=== DATA EXTRACT ===
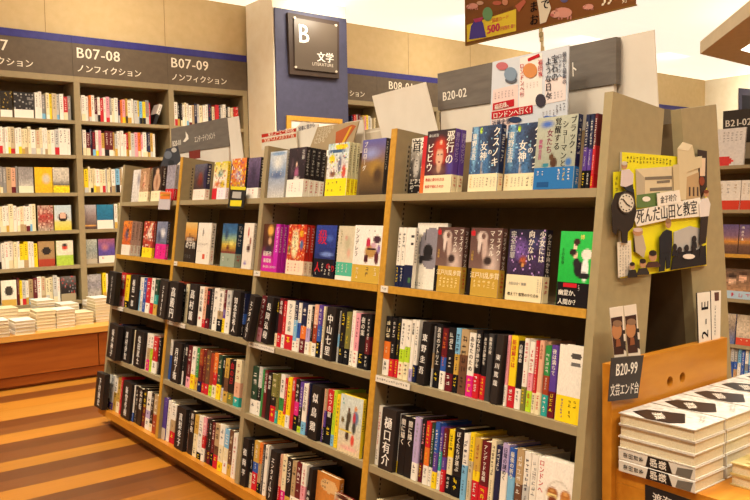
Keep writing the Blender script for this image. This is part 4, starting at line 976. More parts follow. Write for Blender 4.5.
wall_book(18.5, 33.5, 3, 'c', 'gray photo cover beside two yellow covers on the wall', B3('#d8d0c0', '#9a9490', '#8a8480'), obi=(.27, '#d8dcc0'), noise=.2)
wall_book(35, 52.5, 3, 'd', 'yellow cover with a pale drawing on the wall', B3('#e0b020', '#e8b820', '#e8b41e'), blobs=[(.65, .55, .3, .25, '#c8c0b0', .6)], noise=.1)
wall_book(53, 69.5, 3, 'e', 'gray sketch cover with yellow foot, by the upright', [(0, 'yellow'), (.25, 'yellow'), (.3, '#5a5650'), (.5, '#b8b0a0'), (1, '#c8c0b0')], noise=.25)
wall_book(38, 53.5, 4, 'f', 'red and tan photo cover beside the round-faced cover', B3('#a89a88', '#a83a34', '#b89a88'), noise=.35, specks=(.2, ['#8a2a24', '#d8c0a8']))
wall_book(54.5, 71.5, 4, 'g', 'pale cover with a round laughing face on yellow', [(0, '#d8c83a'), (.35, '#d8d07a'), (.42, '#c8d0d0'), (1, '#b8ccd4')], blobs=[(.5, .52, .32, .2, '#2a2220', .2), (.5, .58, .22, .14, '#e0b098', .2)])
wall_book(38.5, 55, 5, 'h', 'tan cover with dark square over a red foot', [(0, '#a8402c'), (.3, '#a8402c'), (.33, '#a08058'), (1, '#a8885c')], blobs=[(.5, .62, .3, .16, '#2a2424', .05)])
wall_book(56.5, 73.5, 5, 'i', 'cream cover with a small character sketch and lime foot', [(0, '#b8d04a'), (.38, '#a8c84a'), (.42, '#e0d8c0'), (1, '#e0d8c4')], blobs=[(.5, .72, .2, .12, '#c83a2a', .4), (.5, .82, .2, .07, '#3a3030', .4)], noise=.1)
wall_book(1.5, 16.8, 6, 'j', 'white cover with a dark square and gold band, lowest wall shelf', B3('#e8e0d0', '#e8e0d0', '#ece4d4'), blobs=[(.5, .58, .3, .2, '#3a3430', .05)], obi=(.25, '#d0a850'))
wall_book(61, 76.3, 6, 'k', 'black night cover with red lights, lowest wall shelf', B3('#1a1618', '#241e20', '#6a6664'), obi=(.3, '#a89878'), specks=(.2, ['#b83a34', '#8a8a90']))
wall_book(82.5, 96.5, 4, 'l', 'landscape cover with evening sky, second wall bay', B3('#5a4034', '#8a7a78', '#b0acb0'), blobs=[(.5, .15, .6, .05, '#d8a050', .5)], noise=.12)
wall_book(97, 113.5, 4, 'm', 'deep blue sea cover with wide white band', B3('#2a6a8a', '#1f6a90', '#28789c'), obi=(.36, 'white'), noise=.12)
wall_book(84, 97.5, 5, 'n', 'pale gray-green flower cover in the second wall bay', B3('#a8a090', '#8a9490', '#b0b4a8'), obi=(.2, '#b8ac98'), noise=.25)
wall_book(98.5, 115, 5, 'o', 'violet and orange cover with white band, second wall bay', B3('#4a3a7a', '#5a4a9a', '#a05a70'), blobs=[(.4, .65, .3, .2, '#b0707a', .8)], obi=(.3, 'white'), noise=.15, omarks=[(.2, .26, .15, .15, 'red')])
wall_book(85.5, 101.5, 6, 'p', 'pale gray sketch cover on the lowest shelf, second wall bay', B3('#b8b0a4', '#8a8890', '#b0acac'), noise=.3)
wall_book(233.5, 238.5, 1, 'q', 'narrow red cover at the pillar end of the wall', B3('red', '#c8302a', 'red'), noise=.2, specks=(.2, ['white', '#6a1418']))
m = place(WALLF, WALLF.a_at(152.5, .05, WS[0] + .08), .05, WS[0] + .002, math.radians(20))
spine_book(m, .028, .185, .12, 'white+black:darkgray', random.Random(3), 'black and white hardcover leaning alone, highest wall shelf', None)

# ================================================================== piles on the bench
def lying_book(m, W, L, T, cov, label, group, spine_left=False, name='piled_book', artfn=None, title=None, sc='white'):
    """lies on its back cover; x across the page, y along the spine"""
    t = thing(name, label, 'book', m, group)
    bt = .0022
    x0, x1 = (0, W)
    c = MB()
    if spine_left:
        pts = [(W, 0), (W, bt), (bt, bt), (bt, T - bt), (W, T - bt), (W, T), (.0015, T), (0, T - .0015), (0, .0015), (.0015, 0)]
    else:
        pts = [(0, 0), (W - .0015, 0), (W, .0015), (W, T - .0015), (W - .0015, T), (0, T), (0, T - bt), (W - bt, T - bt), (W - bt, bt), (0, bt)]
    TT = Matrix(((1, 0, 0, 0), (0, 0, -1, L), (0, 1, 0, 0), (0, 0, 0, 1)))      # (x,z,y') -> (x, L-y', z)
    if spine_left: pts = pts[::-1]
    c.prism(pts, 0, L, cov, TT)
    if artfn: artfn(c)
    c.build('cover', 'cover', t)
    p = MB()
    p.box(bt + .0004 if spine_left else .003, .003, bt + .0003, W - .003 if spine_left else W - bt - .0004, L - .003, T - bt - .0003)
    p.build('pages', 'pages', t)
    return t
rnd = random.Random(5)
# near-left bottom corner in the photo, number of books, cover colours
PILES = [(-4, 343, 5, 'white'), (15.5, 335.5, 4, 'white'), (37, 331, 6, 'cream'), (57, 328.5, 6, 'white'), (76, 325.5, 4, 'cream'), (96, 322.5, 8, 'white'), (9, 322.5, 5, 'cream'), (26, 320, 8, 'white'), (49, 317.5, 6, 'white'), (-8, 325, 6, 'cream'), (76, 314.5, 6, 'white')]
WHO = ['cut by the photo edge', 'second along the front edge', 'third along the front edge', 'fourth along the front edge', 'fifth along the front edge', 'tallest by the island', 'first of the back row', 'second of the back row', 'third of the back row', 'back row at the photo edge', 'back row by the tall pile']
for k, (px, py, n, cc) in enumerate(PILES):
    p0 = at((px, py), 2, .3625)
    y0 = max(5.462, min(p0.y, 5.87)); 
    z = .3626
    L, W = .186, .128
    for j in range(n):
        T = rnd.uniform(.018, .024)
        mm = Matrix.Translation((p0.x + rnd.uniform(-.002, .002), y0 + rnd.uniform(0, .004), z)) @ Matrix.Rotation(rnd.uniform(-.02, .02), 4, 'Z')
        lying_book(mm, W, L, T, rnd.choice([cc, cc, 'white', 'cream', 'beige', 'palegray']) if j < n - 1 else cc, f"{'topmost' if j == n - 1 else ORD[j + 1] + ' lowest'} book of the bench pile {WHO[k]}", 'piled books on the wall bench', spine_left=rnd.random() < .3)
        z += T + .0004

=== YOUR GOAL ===
Set the pictures aside and transcribe the data above exactly.

=== RESULT FOR THIS EXERCISE ===
Keep writing the Blender script for this image. This is part 4, starting at line 976. More parts follow. Write for Blender 4.5.
wall_book(18.5, 33.5, 3, 'c', 'gray photo cover beside two yellow covers on the wall', B3('#d8d0c0', '#9a9490', '#8a8480'), obi=(.27, '#d8dcc0'), noise=.2)
wall_book(35, 52.5, 3, 'd', 'yellow cover with a pale drawing on the wall', B3('#e0b020', '#e8b820', '#e8b41e'), blobs=[(.65, .55, .3, .25, '#c8c0b0', .6)], noise=.1)
wall_book(53, 69.5, 3, 'e', 'gray sketch cover with yellow foot, by the upright', [(0, 'yellow'), (.25, 'yellow'), (.3, '#5a5650'), (.5, '#b8b0a0'), (1, '#c8c0b0')], noise=.25)
wall_book(38, 53.5, 4, 'f', 'red and tan photo cover beside the round-faced cover', B3('#a89a88', '#a83a34', '#b89a88'), noise=.35, specks=(.2, ['#8a2a24', '#d8c0a8']))
wall_book(54.5, 71.5, 4, 'g', 'pale cover with a round laughing face on yellow', [(0, '#d8c83a'), (.35, '#d8d07a'), (.42, '#c8d0d0'), (1, '#b8ccd4')], blobs=[(.5, .52, .32, .2, '#2a2220', .2), (.5, .58, .22, .14, '#e0b098', .2)])
wall_book(38.5, 55, 5, 'h', 'tan cover with dark square over a red foot', [(0, '#a8402c'), (.3, '#a8402c'), (.33, '#a08058'), (1, '#a8885c')], blobs=[(.5, .62, .3, .16, '#2a2424', .05)])
wall_book(56.5, 73.5, 5, 'i', 'cream cover with a small character sketch and lime foot', [(0, '#b8d04a'), (.38, '#a8c84a'), (.42, '#e0d8c0'), (1, '#e0d8c4')], blobs=[(.5, .72, .2, .12, '#c83a2a', .4), (.5, .82, .2, .07, '#3a3030', .4)], noise=.1)
wall_book(1.5, 16.8, 6, 'j', 'white cover with a dark square and gold band, lowest wall shelf', B3('#e8e0d0', '#e8e0d0', '#ece4d4'), blobs=[(.5, .58, .3, .2, '#3a3430', .05)], obi=(.25, '#d0a850'))
wall_book(61, 76.3, 6, 'k', 'black night cover with red lights, lowest wall shelf', B3('#1a1618', '#241e20', '#6a6664'), obi=(.3, '#a89878'), specks=(.2, ['#b83a34', '#8a8a90']))
wall_book(82.5, 96.5, 4, 'l', 'landscape cover with evening sky, second wall bay', B3('#5a4034', '#8a7a78', '#b0acb0'), blobs=[(.5, .15, .6, .05, '#d8a050', .5)], noise=.12)
wall_book(97, 113.5, 4, 'm', 'deep blue sea cover with wide white band', B3('#2a6a8a', '#1f6a90', '#28789c'), obi=(.36, 'white'), noise=.12)
wall_book(84, 97.5, 5, 'n', 'pale gray-green flower cover in the second wall bay', B3('#a8a090', '#8a9490', '#b0b4a8'), obi=(.2, '#b8ac98'), noise=.25)
wall_book(98.5, 115, 5, 'o', 'violet and orange cover with white band, second wall bay', B3('#4a3a7a', '#5a4a9a', '#a05a70'), blobs=[(.4, .65, .3, .2, '#b0707a', .8)], obi=(.3, 'white'), noise=.15, omarks=[(.2, .26, .15, .15, 'red')])
wall_book(85.5, 101.5, 6, 'p', 'pale gray sketch cover on the lowest shelf, second wall bay', B3('#b8b0a4', '#8a8890', '#b0acac'), noise=.3)
wall_book(233.5, 238.5, 1, 'q', 'narrow red cover at the pillar end of the wall', B3('red', '#c8302a', 'red'), noise=.2, specks=(.2, ['white', '#6a1418']))
m = place(WALLF, WALLF.a_at(152.5, .05, WS[0] + .08), .05, WS[0] + .002, math.radians(20))
spine_book(m, .028, .185, .12, 'white+black:darkgray', random.Random(3), 'black and white hardcover leaning alone, highest wall shelf', None)

# ================================================================== piles on the bench
def lying_book(m, W, L, T, cov, label, group, spine_left=False, name='piled_book', artfn=None, title=None, sc='white'):
    """lies on its back cover; x across the page, y along the spine"""
    t = thing(name, label, 'book', m, group)
    bt = .0022
    x0, x1 = (0, W)
    c = MB()
    if spine_left:
        pts = [(W, 0), (W, bt), (bt, bt), (bt, T - bt), (W, T - bt), (W, T), (.0015, T), (0, T - .0015), (0, .0015), (.0015, 0)]
    else:
        pts = [(0, 0), (W - .0015, 0), (W, .0015), (W, T - .0015), (W - .0015, T), (0, T), (0, T - bt), (W - bt, T - bt), (W - bt, bt), (0, bt)]
    TT = Matrix(((1, 0, 0, 0), (0, 0, -1, L), (0, 1, 0, 0), (0, 0, 0, 1)))      # (x,z,y') -> (x, L-y', z)
    if spine_left: pts = pts[::-1]
    c.prism(pts, 0, L, cov, TT)
    if artfn: artfn(c)
    c.build('cover', 'cover', t)
    p = MB()
    p.box(bt + .0004 if spine_left else .003, .003, bt + .0003, W - .003 if spine_left else W - bt - .0004, L - .003, T - bt - .0003)
    p.build('pages', 'pages', t)
    return t
rnd = random.Random(5)
# near-left bottom corner in the photo, number of books, cover colours
PILES = [(-4, 343, 5, 'white'), (15.5, 335.5, 4, 'white'), (37, 331, 6, 'cream'), (57, 328.5, 6, 'white'), (76, 325.5, 4, 'cream'), (96, 322.5, 8, 'white'), (9, 322.5, 5, 'cream'), (26, 320, 8, 'white'), (49, 317.5, 6, 'white'), (-8, 325, 6, 'cream'), (76, 314.5, 6, 'white')]
WHO = ['cut by the photo edge', 'second along the front edge', 'third along the front edge', 'fourth along the front edge', 'fifth along the front edge', 'tallest by the island', 'first of the back row', 'second of the back row', 'third of the back row', 'back row at the photo edge', 'back row by the tall pile']
for k, (px, py, n, cc) in enumerate(PILES):
    p0 = at((px, py), 2, .3625)
    y0 = max(5.462, min(p0.y, 5.87)); 
    z = .3626
    L, W = .186, .128
    for j in range(n):
        T = rnd.uniform(.018, .024)
        mm = Matrix.Translation((p0.x + rnd.uniform(-.002, .002), y0 + rnd.uniform(0, .004), z)) @ Matrix.Rotation(rnd.uniform(-.02, .02), 4, 'Z')
        lying_book(mm, W, L, T, rnd.choice([cc, cc, 'white', 'cream', 'beige', 'palegray']) if j < n - 1 else cc, f"{'topmost' if j == n - 1 else ORD[j + 1] + ' lowest'} book of the bench pile {WHO[k]}", 'piled books on the wall bench', spine_left=rnd.random() < .3)
        z += T + .0004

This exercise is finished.